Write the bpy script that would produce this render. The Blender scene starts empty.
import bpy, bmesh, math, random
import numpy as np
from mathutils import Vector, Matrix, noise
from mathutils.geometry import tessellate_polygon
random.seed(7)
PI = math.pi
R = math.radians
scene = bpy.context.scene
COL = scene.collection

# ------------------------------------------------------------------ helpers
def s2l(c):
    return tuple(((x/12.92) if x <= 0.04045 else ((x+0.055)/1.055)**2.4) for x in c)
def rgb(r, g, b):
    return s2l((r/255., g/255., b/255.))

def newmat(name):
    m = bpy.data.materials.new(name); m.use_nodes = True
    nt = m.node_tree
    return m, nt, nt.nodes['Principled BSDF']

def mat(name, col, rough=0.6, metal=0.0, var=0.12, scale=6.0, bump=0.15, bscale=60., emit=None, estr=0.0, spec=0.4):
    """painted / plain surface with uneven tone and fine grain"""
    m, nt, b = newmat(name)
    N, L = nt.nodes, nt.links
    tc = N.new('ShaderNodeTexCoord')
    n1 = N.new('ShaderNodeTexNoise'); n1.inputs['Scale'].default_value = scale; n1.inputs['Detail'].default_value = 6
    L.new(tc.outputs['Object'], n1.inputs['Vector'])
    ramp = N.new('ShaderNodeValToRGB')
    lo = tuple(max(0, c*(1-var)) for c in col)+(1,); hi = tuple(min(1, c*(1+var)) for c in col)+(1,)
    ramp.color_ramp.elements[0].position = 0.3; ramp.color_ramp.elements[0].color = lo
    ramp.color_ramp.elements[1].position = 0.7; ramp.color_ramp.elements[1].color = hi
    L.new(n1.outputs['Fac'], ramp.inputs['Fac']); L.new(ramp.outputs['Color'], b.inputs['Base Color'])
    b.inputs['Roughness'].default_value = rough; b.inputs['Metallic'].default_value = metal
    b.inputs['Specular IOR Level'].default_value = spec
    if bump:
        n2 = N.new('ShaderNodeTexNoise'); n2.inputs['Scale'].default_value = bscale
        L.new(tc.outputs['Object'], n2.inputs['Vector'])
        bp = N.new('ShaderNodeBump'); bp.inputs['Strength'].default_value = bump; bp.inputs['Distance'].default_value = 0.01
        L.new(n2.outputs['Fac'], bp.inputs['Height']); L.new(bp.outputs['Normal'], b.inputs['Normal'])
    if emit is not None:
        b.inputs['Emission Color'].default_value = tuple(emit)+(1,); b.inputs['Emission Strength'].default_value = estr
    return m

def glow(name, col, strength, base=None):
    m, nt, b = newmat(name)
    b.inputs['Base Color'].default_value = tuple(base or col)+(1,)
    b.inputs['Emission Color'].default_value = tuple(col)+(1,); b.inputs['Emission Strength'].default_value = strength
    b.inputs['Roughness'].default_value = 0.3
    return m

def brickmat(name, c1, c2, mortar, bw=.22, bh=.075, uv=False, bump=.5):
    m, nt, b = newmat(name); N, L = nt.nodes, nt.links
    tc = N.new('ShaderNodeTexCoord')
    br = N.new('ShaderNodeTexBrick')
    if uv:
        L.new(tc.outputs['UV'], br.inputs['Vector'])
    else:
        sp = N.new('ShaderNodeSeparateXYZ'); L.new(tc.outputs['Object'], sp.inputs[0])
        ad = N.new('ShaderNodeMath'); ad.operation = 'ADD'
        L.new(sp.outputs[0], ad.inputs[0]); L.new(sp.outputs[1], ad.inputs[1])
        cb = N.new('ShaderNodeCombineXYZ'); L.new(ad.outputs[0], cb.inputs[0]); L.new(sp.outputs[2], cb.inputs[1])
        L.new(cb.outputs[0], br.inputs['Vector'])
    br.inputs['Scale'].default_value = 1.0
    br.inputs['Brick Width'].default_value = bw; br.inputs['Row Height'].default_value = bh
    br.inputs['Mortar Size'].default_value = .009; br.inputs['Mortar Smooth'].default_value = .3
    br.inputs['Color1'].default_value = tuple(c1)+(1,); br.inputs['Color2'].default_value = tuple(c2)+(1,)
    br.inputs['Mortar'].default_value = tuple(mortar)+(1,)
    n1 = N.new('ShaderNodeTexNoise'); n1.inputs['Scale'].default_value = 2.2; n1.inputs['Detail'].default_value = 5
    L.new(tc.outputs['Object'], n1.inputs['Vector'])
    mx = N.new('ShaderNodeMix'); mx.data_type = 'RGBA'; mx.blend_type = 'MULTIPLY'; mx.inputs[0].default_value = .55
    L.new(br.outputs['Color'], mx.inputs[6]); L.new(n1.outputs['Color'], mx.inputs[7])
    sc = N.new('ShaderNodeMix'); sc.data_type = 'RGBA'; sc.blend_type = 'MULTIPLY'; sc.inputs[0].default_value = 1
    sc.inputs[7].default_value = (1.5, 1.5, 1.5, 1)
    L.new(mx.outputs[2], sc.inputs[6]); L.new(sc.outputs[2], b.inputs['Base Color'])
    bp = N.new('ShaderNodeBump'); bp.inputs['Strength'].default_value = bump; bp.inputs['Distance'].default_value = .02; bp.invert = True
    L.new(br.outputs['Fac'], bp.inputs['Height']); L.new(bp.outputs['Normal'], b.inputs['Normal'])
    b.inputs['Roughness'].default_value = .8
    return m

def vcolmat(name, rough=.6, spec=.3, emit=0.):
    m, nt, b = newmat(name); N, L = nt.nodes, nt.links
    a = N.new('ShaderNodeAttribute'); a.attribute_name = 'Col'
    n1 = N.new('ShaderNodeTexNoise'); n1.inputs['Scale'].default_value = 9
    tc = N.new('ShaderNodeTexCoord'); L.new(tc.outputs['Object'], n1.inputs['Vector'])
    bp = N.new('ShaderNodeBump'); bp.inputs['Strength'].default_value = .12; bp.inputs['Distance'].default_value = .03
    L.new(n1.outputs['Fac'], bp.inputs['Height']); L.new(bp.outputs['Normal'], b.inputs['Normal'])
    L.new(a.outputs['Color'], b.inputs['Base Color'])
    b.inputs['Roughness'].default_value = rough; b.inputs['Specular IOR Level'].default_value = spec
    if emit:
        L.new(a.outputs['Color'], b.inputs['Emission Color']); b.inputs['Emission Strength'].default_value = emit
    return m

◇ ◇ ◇

▶ EXERCISE INSTRUCTIONS: Print the material once more, exactly.

▶ CORRECT OUTPUT:
Write the bpy script that would produce this render. The Blender scene starts empty.
import bpy, bmesh, math, random
import numpy as np
from mathutils import Vector, Matrix, noise
from mathutils.geometry import tessellate_polygon
random.seed(7)
PI = math.pi
R = math.radians
scene = bpy.context.scene
COL = scene.collection

# ------------------------------------------------------------------ helpers
def s2l(c):
    return tuple(((x/12.92) if x <= 0.04045 else ((x+0.055)/1.055)**2.4) for x in c)
def rgb(r, g, b):
    return s2l((r/255., g/255., b/255.))

def newmat(name):
    m = bpy.data.materials.new(name); m.use_nodes = True
    nt = m.node_tree
    return m, nt, nt.nodes['Principled BSDF']

def mat(name, col, rough=0.6, metal=0.0, var=0.12, scale=6.0, bump=0.15, bscale=60., emit=None, estr=0.0, spec=0.4):
    """painted / plain surface with uneven tone and fine grain"""
    m, nt, b = newmat(name)
    N, L = nt.nodes, nt.links
    tc = N.new('ShaderNodeTexCoord')
    n1 = N.new('ShaderNodeTexNoise'); n1.inputs['Scale'].default_value = scale; n1.inputs['Detail'].default_value = 6
    L.new(tc.outputs['Object'], n1.inputs['Vector'])
    ramp = N.new('ShaderNodeValToRGB')
    lo = tuple(max(0, c*(1-var)) for c in col)+(1,); hi = tuple(min(1, c*(1+var)) for c in col)+(1,)
    ramp.color_ramp.elements[0].position = 0.3; ramp.color_ramp.elements[0].color = lo
    ramp.color_ramp.elements[1].position = 0.7; ramp.color_ramp.elements[1].color = hi
    L.new(n1.outputs['Fac'], ramp.inputs['Fac']); L.new(ramp.outputs['Color'], b.inputs['Base Color'])
    b.inputs['Roughness'].default_value = rough; b.inputs['Metallic'].default_value = metal
    b.inputs['Specular IOR Level'].default_value = spec
    if bump:
        n2 = N.new('ShaderNodeTexNoise'); n2.inputs['Scale'].default_value = bscale
        L.new(tc.outputs['Object'], n2.inputs['Vector'])
        bp = N.new('ShaderNodeBump'); bp.inputs['Strength'].default_value = bump; bp.inputs['Distance'].default_value = 0.01
        L.new(n2.outputs['Fac'], bp.inputs['Height']); L.new(bp.outputs['Normal'], b.inputs['Normal'])
    if emit is not None:
        b.inputs['Emission Color'].default_value = tuple(emit)+(1,); b.inputs['Emission Strength'].default_value = estr
    return m

def glow(name, col, strength, base=None):
    m, nt, b = newmat(name)
    b.inputs['Base Color'].default_value = tuple(base or col)+(1,)
    b.inputs['Emission Color'].default_value = tuple(col)+(1,); b.inputs['Emission Strength'].default_value = strength
    b.inputs['Roughness'].default_value = 0.3
    return m

def brickmat(name, c1, c2, mortar, bw=.22, bh=.075, uv=False, bump=.5):
    m, nt, b = newmat(name); N, L = nt.nodes, nt.links
    tc = N.new('ShaderNodeTexCoord')
    br = N.new('ShaderNodeTexBrick')
    if uv:
        L.new(tc.outputs['UV'], br.inputs['Vector'])
    else:
        sp = N.new('ShaderNodeSeparateXYZ'); L.new(tc.outputs['Object'], sp.inputs[0])
        ad = N.new('ShaderNodeMath'); ad.operation = 'ADD'
        L.new(sp.outputs[0], ad.inputs[0]); L.new(sp.outputs[1], ad.inputs[1])
        cb = N.new('ShaderNodeCombineXYZ'); L.new(ad.outputs[0], cb.inputs[0]); L.new(sp.outputs[2], cb.inputs[1])
        L.new(cb.outputs[0], br.inputs['Vector'])
    br.inputs['Scale'].default_value = 1.0
    br.inputs['Brick Width'].default_value = bw; br.inputs['Row Height'].default_value = bh
    br.inputs['Mortar Size'].default_value = .009; br.inputs['Mortar Smooth'].default_value = .3
    br.inputs['Color1'].default_value = tuple(c1)+(1,); br.inputs['Color2'].default_value = tuple(c2)+(1,)
    br.inputs['Mortar'].default_value = tuple(mortar)+(1,)
    n1 = N.new('ShaderNodeTexNoise'); n1.inputs['Scale'].default_value = 2.2; n1.inputs['Detail'].default_value = 5
    L.new(tc.outputs['Object'], n1.inputs['Vector'])
    mx = N.new('ShaderNodeMix'); mx.data_type = 'RGBA'; mx.blend_type = 'MULTIPLY'; mx.inputs[0].default_value = .55
    L.new(br.outputs['Color'], mx.inputs[6]); L.new(n1.outputs['Color'], mx.inputs[7])
    sc = N.new('ShaderNodeMix'); sc.data_type = 'RGBA'; sc.blend_type = 'MULTIPLY'; sc.inputs[0].default_value = 1
    sc.inputs[7].default_value = (1.5, 1.5, 1.5, 1)
    L.new(mx.outputs[2], sc.inputs[6]); L.new(sc.outputs[2], b.inputs['Base Color'])
    bp = N.new('ShaderNodeBump'); bp.inputs['Strength'].default_value = bump; bp.inputs['Distance'].default_value = .02; bp.invert = True
    L.new(br.outputs['Fac'], bp.inputs['Height']); L.new(bp.outputs['Normal'], b.inputs['Normal'])
    b.inputs['Roughness'].default_value = .8
    return m

def vcolmat(name, rough=.6, spec=.3, emit=0.):
    m, nt, b = newmat(name); N, L = nt.nodes, nt.links
    a = N.new('ShaderNodeAttribute'); a.attribute_name = 'Col'
    n1 = N.new('ShaderNodeTexNoise'); n1.inputs['Scale'].default_value = 9
    tc = N.new('ShaderNodeTexCoord'); L.new(tc.outputs['Object'], n1.inputs['Vector'])
    bp = N.new('ShaderNodeBump'); bp.inputs['Strength'].default_value = .12; bp.inputs['Distance'].default_value = .03
    L.new(n1.outputs['Fac'], bp.inputs['Height']); L.new(bp.outputs['Normal'], b.inputs['Normal'])
    L.new(a.outputs['Color'], b.inputs['Base Color'])
    b.inputs['Roughness'].default_value = rough; b.inputs['Specular IOR Level'].default_value = spec
    if emit:
        L.new(a.outputs['Color'], b.inputs['Emission Color']); b.inputs['Emission Strength'].default_value = emit
    return m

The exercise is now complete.